## Required work
From the entries provided below, copy each line that contains the word "scene".

• • • • • • •

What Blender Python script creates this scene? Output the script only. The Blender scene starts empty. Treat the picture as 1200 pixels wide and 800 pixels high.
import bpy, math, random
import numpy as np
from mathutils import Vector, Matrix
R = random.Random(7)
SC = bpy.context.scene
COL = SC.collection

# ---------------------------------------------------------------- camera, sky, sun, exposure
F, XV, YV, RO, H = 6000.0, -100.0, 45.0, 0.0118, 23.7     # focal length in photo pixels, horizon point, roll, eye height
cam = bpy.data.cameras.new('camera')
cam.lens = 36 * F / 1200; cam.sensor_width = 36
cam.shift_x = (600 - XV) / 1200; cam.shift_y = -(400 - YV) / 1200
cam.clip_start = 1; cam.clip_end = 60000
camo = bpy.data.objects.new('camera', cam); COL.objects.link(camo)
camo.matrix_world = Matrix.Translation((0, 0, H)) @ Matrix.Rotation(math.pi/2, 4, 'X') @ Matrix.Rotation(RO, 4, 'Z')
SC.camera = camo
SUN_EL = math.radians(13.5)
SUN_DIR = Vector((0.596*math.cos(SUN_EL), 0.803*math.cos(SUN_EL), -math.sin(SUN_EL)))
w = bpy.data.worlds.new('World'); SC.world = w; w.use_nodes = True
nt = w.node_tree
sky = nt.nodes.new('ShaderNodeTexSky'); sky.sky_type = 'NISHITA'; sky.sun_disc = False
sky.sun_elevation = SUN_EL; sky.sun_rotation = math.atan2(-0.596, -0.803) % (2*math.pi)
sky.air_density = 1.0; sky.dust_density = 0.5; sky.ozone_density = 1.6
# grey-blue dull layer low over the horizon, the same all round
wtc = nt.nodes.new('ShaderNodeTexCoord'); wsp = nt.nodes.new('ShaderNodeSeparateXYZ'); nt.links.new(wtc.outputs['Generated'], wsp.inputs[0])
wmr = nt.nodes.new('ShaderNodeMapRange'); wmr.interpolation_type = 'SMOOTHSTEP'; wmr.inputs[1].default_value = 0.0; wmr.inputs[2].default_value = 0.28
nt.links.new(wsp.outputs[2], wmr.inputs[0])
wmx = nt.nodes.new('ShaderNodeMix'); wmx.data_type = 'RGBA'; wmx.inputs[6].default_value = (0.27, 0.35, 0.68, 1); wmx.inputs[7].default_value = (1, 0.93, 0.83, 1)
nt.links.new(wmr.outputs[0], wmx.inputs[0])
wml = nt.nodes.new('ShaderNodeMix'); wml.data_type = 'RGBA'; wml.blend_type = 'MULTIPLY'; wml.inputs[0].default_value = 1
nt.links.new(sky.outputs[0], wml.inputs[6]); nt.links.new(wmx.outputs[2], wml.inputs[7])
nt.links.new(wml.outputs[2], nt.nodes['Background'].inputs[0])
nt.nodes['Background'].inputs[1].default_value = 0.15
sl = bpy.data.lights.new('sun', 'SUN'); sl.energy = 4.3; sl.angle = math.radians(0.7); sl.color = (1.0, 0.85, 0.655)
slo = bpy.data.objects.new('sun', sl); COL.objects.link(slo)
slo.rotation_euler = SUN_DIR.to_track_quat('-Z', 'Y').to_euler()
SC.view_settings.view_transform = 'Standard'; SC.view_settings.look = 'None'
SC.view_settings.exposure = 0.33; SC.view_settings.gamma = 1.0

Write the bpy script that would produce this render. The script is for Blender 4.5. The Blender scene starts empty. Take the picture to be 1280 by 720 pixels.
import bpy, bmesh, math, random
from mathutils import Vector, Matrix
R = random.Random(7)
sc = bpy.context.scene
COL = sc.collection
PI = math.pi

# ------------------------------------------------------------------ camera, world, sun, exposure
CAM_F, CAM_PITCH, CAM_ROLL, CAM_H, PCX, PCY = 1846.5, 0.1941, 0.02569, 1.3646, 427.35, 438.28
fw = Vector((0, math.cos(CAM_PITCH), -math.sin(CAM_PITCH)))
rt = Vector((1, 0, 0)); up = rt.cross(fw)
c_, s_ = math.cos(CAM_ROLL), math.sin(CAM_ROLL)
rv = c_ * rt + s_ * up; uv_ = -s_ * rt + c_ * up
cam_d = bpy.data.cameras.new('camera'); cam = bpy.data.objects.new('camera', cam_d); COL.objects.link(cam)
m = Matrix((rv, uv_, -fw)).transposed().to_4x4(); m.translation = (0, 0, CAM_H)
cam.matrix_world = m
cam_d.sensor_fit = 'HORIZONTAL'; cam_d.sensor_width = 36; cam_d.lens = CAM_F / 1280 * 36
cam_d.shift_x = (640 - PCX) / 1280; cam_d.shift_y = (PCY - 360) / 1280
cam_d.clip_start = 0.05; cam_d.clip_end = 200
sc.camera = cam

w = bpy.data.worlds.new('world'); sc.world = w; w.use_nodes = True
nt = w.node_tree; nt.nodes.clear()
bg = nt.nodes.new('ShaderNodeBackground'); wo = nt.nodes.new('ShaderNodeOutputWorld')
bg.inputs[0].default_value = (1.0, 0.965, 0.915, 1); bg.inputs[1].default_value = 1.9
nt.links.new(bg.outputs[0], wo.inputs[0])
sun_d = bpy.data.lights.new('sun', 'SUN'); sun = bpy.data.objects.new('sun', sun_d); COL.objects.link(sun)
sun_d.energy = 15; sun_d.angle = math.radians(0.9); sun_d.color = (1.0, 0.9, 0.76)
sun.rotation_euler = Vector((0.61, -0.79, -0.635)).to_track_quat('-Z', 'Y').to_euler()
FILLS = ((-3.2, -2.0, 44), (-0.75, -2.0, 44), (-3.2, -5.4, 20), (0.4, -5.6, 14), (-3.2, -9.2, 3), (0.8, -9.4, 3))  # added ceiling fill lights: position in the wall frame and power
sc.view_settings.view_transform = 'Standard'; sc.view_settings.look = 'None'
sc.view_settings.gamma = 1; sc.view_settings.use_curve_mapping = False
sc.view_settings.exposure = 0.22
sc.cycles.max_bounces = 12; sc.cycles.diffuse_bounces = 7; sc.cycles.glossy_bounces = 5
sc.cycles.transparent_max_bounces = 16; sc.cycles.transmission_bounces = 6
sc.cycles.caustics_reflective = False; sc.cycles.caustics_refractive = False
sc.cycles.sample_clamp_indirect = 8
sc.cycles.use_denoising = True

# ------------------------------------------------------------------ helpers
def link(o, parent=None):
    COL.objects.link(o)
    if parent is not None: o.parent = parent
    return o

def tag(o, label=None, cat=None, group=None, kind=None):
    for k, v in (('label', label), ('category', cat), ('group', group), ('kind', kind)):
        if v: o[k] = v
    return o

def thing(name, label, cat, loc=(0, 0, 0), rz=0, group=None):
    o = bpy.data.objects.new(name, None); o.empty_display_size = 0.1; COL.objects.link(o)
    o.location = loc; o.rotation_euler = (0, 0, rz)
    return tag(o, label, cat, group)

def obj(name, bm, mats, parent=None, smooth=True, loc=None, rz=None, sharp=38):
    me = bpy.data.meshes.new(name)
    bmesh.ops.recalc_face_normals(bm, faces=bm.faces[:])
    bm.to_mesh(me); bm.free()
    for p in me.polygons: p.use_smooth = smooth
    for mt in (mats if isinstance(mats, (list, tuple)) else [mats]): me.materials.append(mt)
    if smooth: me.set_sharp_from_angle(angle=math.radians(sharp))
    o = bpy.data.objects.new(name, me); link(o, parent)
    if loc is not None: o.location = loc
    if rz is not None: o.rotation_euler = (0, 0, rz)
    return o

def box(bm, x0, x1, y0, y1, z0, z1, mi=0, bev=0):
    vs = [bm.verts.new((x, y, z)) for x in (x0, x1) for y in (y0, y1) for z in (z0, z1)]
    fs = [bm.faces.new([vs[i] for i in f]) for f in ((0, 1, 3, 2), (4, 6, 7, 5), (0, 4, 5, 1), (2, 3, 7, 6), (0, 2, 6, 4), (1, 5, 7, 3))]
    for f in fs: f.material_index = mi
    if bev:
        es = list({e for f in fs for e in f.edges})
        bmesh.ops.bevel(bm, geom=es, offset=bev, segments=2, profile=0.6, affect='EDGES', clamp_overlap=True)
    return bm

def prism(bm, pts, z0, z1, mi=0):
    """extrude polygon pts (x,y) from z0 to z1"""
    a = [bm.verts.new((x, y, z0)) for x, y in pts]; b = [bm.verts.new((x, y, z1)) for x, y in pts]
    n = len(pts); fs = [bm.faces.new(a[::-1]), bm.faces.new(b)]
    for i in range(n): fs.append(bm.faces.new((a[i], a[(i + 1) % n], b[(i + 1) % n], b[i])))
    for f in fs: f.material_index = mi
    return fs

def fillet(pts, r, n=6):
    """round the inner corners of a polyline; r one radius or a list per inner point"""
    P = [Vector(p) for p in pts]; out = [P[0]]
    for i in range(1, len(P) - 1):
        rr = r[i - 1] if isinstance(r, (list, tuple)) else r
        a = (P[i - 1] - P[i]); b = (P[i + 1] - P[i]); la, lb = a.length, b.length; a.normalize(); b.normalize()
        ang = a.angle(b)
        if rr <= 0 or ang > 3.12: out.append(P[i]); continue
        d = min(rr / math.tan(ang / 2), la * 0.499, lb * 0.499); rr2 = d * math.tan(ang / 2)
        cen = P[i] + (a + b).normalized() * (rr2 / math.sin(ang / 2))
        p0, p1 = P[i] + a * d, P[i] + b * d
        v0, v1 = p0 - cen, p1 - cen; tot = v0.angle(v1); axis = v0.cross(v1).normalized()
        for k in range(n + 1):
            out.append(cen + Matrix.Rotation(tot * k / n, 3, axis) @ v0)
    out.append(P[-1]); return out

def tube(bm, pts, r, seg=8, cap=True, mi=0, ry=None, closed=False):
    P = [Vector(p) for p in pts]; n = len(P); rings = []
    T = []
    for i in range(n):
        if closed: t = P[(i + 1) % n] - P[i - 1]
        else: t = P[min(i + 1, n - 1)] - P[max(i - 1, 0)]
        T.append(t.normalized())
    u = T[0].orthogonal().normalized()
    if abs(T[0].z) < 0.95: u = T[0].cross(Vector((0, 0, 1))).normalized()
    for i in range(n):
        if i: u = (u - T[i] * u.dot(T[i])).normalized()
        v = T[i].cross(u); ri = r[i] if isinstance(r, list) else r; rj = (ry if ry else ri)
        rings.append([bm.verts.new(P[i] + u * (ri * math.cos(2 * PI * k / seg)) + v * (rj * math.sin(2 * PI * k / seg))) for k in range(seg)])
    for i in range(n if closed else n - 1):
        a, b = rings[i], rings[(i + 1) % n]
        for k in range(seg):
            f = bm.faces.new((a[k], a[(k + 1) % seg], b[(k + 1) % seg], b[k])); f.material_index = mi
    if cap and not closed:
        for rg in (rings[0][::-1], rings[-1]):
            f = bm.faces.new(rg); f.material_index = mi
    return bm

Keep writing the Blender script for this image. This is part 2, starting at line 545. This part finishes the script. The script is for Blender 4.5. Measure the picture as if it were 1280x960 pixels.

• • • • • • •

## Exercise output
What Blender Python script creates this scene? Output the script only. The Blender scene starts empty. Treat the picture as 1200 pixels wide and 800 pixels high.
SC = bpy.context.scene
Write the bpy script that would produce this render. The script is for Blender 4.5. The Blender scene starts empty. Take the picture to be 1280 by 720 pixels.
sc = bpy.context.scene